Stated problem → Transcribe every line exactly. Leave the pictures behind.
>> START
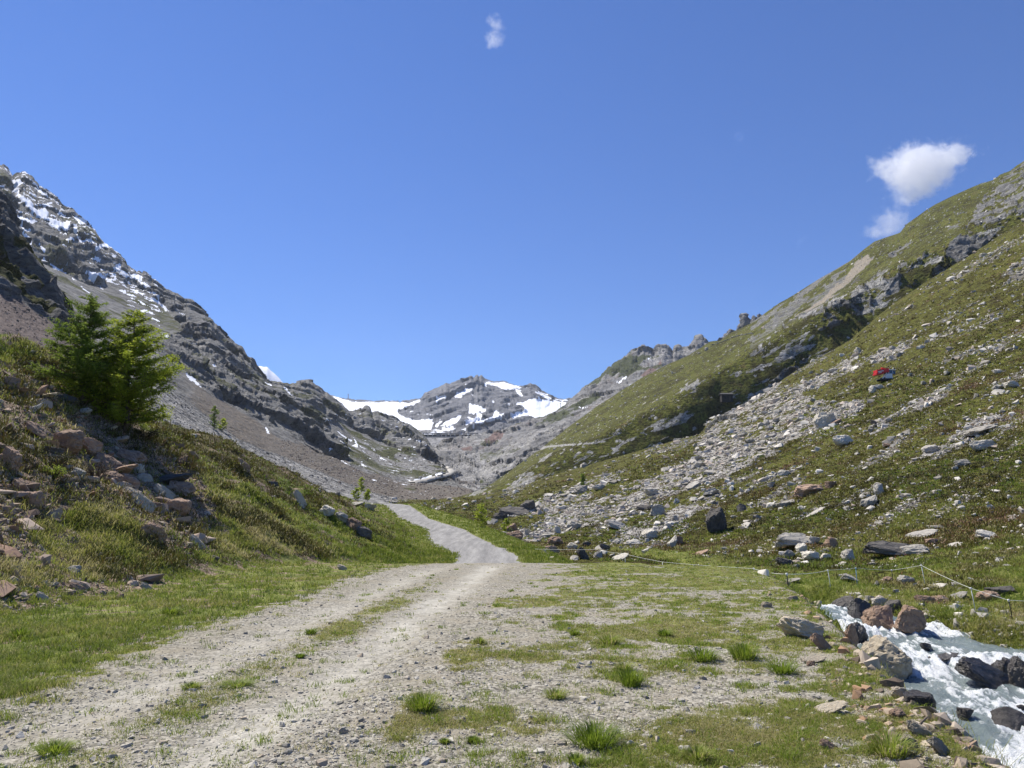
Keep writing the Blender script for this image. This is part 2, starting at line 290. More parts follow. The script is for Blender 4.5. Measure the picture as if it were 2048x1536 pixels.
# ---- left mountain
L_top = [(-420, 60, 1250), (-200, 200, 1250), (0, 338, 1250), (8, 338, 1250), (15, 345, 1250), (25, 362, 1250), (33, 358, 1250), (47, 354, 1250), (60, 366, 1240), (75, 385, 1230), (88, 392, 1220), (105, 403, 1210), (118, 417, 1200), (130, 425, 1200), (145, 428, 1190), (152, 436, 1180), (165, 445, 1170), (190, 465, 1160), (200, 480, 1150), (210, 490, 1150), (235, 512, 1150), (255, 540, 1150), (265, 545, 1150), (285, 555, 1150), (296, 565, 1150), (310, 575, 1150), (325, 590, 1140), (350, 605, 1140), (365, 615, 1130), (385, 622, 1130), (395, 630, 1120), (410, 640, 1110), (425, 652, 1100), (432, 660, 1100), (440, 672, 1100), (455, 685, 1100), (465, 695, 1090), (473, 702, 1090), (482, 705, 1080), (489, 717, 1070), (503, 729, 1060), (517, 748, 1060), (527, 760, 1060), (545, 768, 1080), (569, 771, 1100), (592, 774, 1120), (609, 773, 1150), (630, 778, 1180), (645, 787, 1200), (663, 795, 1220), (679, 809, 1240), (698, 825, 1260), (714, 822, 1300), (726, 820, 1320), (733, 815, 1330), (739, 820, 1330), (743, 830, 1330), (752, 827, 1340), (773, 832, 1360), (796, 842, 1380), (817, 851, 1400), (827, 860, 1400), (838, 867, 1400), (850, 880, 1350), (858, 897, 1200), (870, 925, 1050), (890, 940, 950), (910, 965, 800), (960, 990, 700)]
L_snow = [z1((75, 190), (130, 190), (150, 212), (115, 232), (125, 285), (160, 300), (200, 330), (230, 380), (290, 370), (310, 400), (305, 450), (250, 430), (200, 390), (160, 340), (100, 290), (95, 240)), z1((225, 232), (260, 250), (310, 300), (270, 290), (245, 265)), z1((225, 335), (300, 345), (330, 325), (330, 342), (290, 362)),
          z1((300, 425), (360, 445), (400, 462), (450, 455), (440, 522), (410, 508), (375, 490), (392, 518), (350, 500)), z1((462, 408), (500, 430), (562, 470), (510, 478), (485, 450)), z1((468, 475), (492, 480), (500, 540), (527, 600), (505, 585), (480, 530)),
          z1((603, 622), (650, 600), (690, 590), (710, 600), (705, 625), (660, 618), (620, 648)), z1((568, 545), (600, 570), (625, 600), (590, 595)), z1((718, 765), (745, 725), (775, 730), (765, 765), (830, 800), (870, 785), (918, 810), (905, 838), (830, 825), (780, 800)),
          z1((525, 745), (570, 770), (640, 785), (690, 825), (730, 820), (715, 790), (745, 800), (742, 835), (690, 834), (630, 800), (585, 795), (605, 852), (565, 825), (560, 790)), z1((50, 370), (100, 412), (150, 430), (225, 455), (215, 468), (120, 437)), z1((115, 465), (170, 505), (222, 520), (150, 518)),
          z1((135, 530), (165, 535), (195, 560), (202, 622), (170, 590)), z1((155, 690), (195, 660), (190, 712)), z1((200, 652), (260, 700), (290, 685), (332, 718), (285, 712), (240, 700)), z1((312, 720), (350, 740), (432, 792), (380, 772), (345, 765)), z1((398, 705), (467, 745), (430, 745)),
          z1((512, 865), (577, 917), (535, 897)), z1((772, 893), (800, 900), (808, 918), (782, 914)), z1((885, 958), (957, 1000), (912, 988)), z1((968, 1008), (1045, 1040), (1005, 1034)), z1((1038, 1178), (1105, 1188), (1060, 1203)), z1((1130, 1032), (1217, 1062), (1168, 1052)), z1((875, 835), (930, 848), (952, 866), (1002, 880), (940, 878)),
          z1((1345, 1358), (1392, 1390), (1370, 1390)), z1((1270, 480), (1300, 500), (1280, 520)), z1((225, 560), (250, 600), (295, 640), (280, 660), (260, 630)), z1((480, 755), (510, 780), (500, 785)), z1((455, 815), (490, 835), (470, 832)), z1((640, 875), (665, 895), (640, 890)),
          z1((1185, 1430), (1230, 1450), (1300, 1530), (1280, 1510), (1210, 1470)), z1((985, 955), (1030, 980), (1080, 1030), (1060, 1035), (1020, 990)), z1((640, 545), (680, 570), (650, 560)),
          z3((200, 355), (272, 382), (278, 402), (230, 382)), z3((375, 402), (400, 408), (448, 478), (420, 462)), z3((966, 822), (985, 850), (1005, 890), (1002, 918), (945, 905), (985, 890)), z3((1180, 988), (1252, 1032), (1205, 1022)), z3((1032, 1052), (1078, 1080), (1045, 1078)), z3((213, 738), (235, 748), (255, 802), (230, 795)),
          z3((722, 650), (778, 690), (738, 682)), z3((648, 640), (692, 670), (665, 668)), z3((1660, 1145), (1700, 1130), (1745, 1130), (1720, 1152), (1680, 1158)), z3((1440, 1205), (1540, 1178), (1620, 1155), (1635, 1168), (1550, 1195), (1480, 1215)), z3((820, 775), (850, 790), (900, 830), (960, 860), (940, 870), (870, 820)), z3((465, 485), (480, 490), (485, 510)), z3((1490, 850), (1580, 870), (1550, 875))]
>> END
Worked solution →
Keep writing the Blender script for this image. This is part 2, starting at line 290. More parts follow. The script is for Blender 4.5. Measure the picture as if it were 2048x1536 pixels.
# ---- left mountain
L_top = [(-420, 60, 1250), (-200, 200, 1250), (0, 338, 1250), (8, 338, 1250), (15, 345, 1250), (25, 362, 1250), (33, 358, 1250), (47, 354, 1250), (60, 366, 1240), (75, 385, 1230), (88, 392, 1220), (105, 403, 1210), (118, 417, 1200), (130, 425, 1200), (145, 428, 1190), (152, 436, 1180), (165, 445, 1170), (190, 465, 1160), (200, 480, 1150), (210, 490, 1150), (235, 512, 1150), (255, 540, 1150), (265, 545, 1150), (285, 555, 1150), (296, 565, 1150), (310, 575, 1150), (325, 590, 1140), (350, 605, 1140), (365, 615, 1130), (385, 622, 1130), (395, 630, 1120), (410, 640, 1110), (425, 652, 1100), (432, 660, 1100), (440, 672, 1100), (455, 685, 1100), (465, 695, 1090), (473, 702, 1090), (482, 705, 1080), (489, 717, 1070), (503, 729, 1060), (517, 748, 1060), (527, 760, 1060), (545, 768, 1080), (569, 771, 1100), (592, 774, 1120), (609, 773, 1150), (630, 778, 1180), (645, 787, 1200), (663, 795, 1220), (679, 809, 1240), (698, 825, 1260), (714, 822, 1300), (726, 820, 1320), (733, 815, 1330), (739, 820, 1330), (743, 830, 1330), (752, 827, 1340), (773, 832, 1360), (796, 842, 1380), (817, 851, 1400), (827, 860, 1400), (838, 867, 1400), (850, 880, 1350), (858, 897, 1200), (870, 925, 1050), (890, 940, 950), (910, 965, 800), (960, 990, 700)]
L_snow = [z1((75, 190), (130, 190), (150, 212), (115, 232), (125, 285), (160, 300), (200, 330), (230, 380), (290, 370), (310, 400), (305, 450), (250, 430), (200, 390), (160, 340), (100, 290), (95, 240)), z1((225, 232), (260, 250), (310, 300), (270, 290), (245, 265)), z1((225, 335), (300, 345), (330, 325), (330, 342), (290, 362)),
          z1((300, 425), (360, 445), (400, 462), (450, 455), (440, 522), (410, 508), (375, 490), (392, 518), (350, 500)), z1((462, 408), (500, 430), (562, 470), (510, 478), (485, 450)), z1((468, 475), (492, 480), (500, 540), (527, 600), (505, 585), (480, 530)),
          z1((603, 622), (650, 600), (690, 590), (710, 600), (705, 625), (660, 618), (620, 648)), z1((568, 545), (600, 570), (625, 600), (590, 595)), z1((718, 765), (745, 725), (775, 730), (765, 765), (830, 800), (870, 785), (918, 810), (905, 838), (830, 825), (780, 800)),
          z1((525, 745), (570, 770), (640, 785), (690, 825), (730, 820), (715, 790), (745, 800), (742, 835), (690, 834), (630, 800), (585, 795), (605, 852), (565, 825), (560, 790)), z1((50, 370), (100, 412), (150, 430), (225, 455), (215, 468), (120, 437)), z1((115, 465), (170, 505), (222, 520), (150, 518)),
          z1((135, 530), (165, 535), (195, 560), (202, 622), (170, 590)), z1((155, 690), (195, 660), (190, 712)), z1((200, 652), (260, 700), (290, 685), (332, 718), (285, 712), (240, 700)), z1((312, 720), (350, 740), (432, 792), (380, 772), (345, 765)), z1((398, 705), (467, 745), (430, 745)),
          z1((512, 865), (577, 917), (535, 897)), z1((772, 893), (800, 900), (808, 918), (782, 914)), z1((885, 958), (957, 1000), (912, 988)), z1((968, 1008), (1045, 1040), (1005, 1034)), z1((1038, 1178), (1105, 1188), (1060, 1203)), z1((1130, 1032), (1217, 1062), (1168, 1052)), z1((875, 835), (930, 848), (952, 866), (1002, 880), (940, 878)),
          z1((1345, 1358), (1392, 1390), (1370, 1390)), z1((1270, 480), (1300, 500), (1280, 520)), z1((225, 560), (250, 600), (295, 640), (280, 660), (260, 630)), z1((480, 755), (510, 780), (500, 785)), z1((455, 815), (490, 835), (470, 832)), z1((640, 875), (665, 895), (640, 890)),
          z1((1185, 1430), (1230, 1450), (1300, 1530), (1280, 1510), (1210, 1470)), z1((985, 955), (1030, 980), (1080, 1030), (1060, 1035), (1020, 990)), z1((640, 545), (680, 570), (650, 560)),
          z3((200, 355), (272, 382), (278, 402), (230, 382)), z3((375, 402), (400, 408), (448, 478), (420, 462)), z3((966, 822), (985, 850), (1005, 890), (1002, 918), (945, 905), (985, 890)), z3((1180, 988), (1252, 1032), (1205, 1022)), z3((1032, 1052), (1078, 1080), (1045, 1078)), z3((213, 738), (235, 748), (255, 802), (230, 795)),
          z3((722, 650), (778, 690), (738, 682)), z3((648, 640), (692, 670), (665, 668)), z3((1660, 1145), (1700, 1130), (1745, 1130), (1720, 1152), (1680, 1158)), z3((1440, 1205), (1540, 1178), (1620, 1155), (1635, 1168), (1550, 1195), (1480, 1215)), z3((820, 775), (850, 790), (900, 830), (960, 860), (940, 870), (870, 820)), z3((465, 485), (480, 490), (485, 510)), z3((1490, 850), (1580, 870), (1550, 875))]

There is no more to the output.